— SET TASK —
Extract all lines in the data that contain the word "part".

— Data records —
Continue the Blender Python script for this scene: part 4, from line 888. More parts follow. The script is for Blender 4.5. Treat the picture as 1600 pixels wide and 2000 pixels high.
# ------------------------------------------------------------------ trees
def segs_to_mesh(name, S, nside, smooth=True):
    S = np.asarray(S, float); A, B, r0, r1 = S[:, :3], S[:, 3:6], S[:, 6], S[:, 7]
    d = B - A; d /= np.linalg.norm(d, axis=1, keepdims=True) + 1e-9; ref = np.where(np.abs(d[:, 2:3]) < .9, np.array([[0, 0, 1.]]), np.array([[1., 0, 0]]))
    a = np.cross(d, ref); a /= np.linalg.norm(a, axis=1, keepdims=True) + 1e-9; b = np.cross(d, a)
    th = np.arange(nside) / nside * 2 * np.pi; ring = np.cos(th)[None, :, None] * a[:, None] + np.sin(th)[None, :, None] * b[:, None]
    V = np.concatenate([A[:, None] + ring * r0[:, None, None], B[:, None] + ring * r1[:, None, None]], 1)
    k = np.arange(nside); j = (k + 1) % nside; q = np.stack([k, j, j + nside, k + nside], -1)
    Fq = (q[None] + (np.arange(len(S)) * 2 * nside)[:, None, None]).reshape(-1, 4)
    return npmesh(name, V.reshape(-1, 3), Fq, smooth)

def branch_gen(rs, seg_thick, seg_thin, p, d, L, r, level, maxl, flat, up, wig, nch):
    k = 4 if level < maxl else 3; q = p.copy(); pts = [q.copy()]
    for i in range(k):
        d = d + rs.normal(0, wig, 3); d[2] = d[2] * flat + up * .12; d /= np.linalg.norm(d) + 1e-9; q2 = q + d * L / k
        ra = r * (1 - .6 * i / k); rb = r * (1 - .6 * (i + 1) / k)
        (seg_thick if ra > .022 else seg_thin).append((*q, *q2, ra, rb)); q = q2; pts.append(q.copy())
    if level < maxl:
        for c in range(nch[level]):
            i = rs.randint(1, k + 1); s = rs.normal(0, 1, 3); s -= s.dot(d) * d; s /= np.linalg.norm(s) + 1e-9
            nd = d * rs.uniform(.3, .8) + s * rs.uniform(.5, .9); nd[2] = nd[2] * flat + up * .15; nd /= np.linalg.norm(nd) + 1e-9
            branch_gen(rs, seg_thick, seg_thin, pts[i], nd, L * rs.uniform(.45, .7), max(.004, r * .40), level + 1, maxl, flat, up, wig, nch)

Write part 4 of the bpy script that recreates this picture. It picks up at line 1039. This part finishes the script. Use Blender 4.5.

— EXERCISE OUTPUT —
Continue the Blender Python script for this scene: part 4, from line 888. More parts follow. The script is for Blender 4.5. Treat the picture as 1600 pixels wide and 2000 pixels high.
Write part 4 of the bpy script that recreates this picture. It picks up at line 1039. This part finishes the script. Use Blender 4.5.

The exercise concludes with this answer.